Koji Kondo Week – Day 1: That Unmistakable Mario Sound

To celebrate the upcoming release of our 106th 33 1/3 on  Super Mario Bros., we’re pleased to bring you the first installment of Koji Kondo week by author Andrew Schartmann

Mario fans the world over know that Super Mario Bros. games have a particular sound—a musical style that screams “Mario!” This owes, in part, to the many tunes that reappear in different guises throughout the series. The most ubiquitous of these is the “Star Theme,” which, no matter how much it’s transformed, is immediately recognizable. Other recycled tunes, however, are more difficult to spot, especially if the context changes from game to game.

In general, composer Koji Kondo doesn’t repurpose his tunes. In other words, you won’t hear an aboveground theme reused as an underwater melody. But from time to time, Kondo uses a familiar ditty (albeit in varied form) in an unfamiliar context. Take, for instance, the title screen from Super Mario Bros. 2 (1988).

Super Mario Bros. 2, Title Screen

[youtube https://www.youtube.com/watch?v=fqtKBlK3YII]

Sound familiar? I’ll give you a hint: cheep-cheep. For those of you unfamiliar with the precise names of Mushroom Kingdom fauna, a cheep-cheep is red fish—one with a yellow dorsal fin that looks sort of like a mohawk. The point, however, is that cheep-cheeps appear in underwater levels. And as I’m sure you’ve guessed by now, the title-screen track from Super Mario Bros. 2 is a variation on the “Underwater Waltz” from Kondo’s original Super Mario Bros. score. Here’s the tune in its 1985 version. Notice the similarity? It’s quite striking when you listen to the two side-by-side.

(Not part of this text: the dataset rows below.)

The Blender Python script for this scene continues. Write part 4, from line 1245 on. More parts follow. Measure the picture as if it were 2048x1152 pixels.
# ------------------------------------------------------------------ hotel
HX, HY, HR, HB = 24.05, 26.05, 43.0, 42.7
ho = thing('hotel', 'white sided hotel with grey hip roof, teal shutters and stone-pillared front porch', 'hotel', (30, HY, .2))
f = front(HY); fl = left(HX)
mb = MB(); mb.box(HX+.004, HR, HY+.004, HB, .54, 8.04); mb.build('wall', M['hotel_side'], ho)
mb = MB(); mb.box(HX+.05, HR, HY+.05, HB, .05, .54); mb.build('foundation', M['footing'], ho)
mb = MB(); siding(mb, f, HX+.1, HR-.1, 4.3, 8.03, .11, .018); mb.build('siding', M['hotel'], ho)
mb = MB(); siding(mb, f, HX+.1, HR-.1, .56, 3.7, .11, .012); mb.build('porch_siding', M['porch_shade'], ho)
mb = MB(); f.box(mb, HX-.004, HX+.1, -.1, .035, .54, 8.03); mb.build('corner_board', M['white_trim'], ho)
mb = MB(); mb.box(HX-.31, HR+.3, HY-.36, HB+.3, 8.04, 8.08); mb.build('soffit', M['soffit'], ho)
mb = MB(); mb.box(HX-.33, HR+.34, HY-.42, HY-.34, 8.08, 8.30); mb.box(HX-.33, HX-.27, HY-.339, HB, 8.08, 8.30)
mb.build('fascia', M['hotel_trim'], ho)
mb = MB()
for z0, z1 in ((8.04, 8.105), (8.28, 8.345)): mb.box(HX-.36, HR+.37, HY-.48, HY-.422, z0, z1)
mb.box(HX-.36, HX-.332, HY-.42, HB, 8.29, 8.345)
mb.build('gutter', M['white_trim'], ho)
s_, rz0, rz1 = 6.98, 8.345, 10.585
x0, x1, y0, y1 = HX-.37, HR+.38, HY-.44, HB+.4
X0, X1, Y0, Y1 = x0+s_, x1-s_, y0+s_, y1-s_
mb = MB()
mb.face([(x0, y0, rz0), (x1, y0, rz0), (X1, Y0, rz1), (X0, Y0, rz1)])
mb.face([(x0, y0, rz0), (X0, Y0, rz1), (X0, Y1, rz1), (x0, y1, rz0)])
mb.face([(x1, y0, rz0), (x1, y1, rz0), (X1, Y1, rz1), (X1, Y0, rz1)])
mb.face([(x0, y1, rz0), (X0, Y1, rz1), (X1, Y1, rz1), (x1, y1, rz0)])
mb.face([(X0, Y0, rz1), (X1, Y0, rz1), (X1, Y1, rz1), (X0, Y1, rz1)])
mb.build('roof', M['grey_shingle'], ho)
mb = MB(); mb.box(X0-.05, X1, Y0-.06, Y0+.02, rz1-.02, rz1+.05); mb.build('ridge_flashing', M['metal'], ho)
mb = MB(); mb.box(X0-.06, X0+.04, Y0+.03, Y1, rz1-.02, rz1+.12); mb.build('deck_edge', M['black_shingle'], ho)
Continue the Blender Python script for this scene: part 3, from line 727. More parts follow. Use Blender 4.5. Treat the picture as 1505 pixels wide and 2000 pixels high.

Super Mario Bros., Underwater Waltz

[youtube https://www.youtube.com/watch?v=zhZdVeBe_m8]

So what is an underwater tune doing accompanying a title screen? As I noted earlier on, this kind of repurposing is unorthodox for Kondo. I don’t have a definitive answer to this question, but I have some ideas.

The Super Mario Bros. 2 that we know in North America wasn’t intended to be a Mario game at all, which is why it’s so unusual compared to the other games in the NES series. Part of me wonders whether the familiar music at the start was meant to orient the potentially confused gamer: “This doesn’t really look like a Mario game, but it sure sounds like one!” Of course, it’s hard to mistake the game for something else when Mario, Luigi, Princess, and Toad are staring you in the face, but the tune gives the game a familiar aura—we have Mario in our ears from the get-go.

As for the choice of music itself—the “Underwater Waltz”—I’d guess that this arose from practical concerns. There are no underwater levels in Super Mario Bros. 2, so Kondo didn’t have an in-game use for one of the two most familiar Super Mario Bros. tunes. (He recast the other one—the “Overworld Theme”—as the “Dark World” tune.) And for this reason, the “Underwater Waltz” was an obvious candidate to send a pre-game message to North American gamers: “Despite the unfamiliar landscape, this is indeed a sequel to our 1985 hit.” Such is the powerful link between music and memory.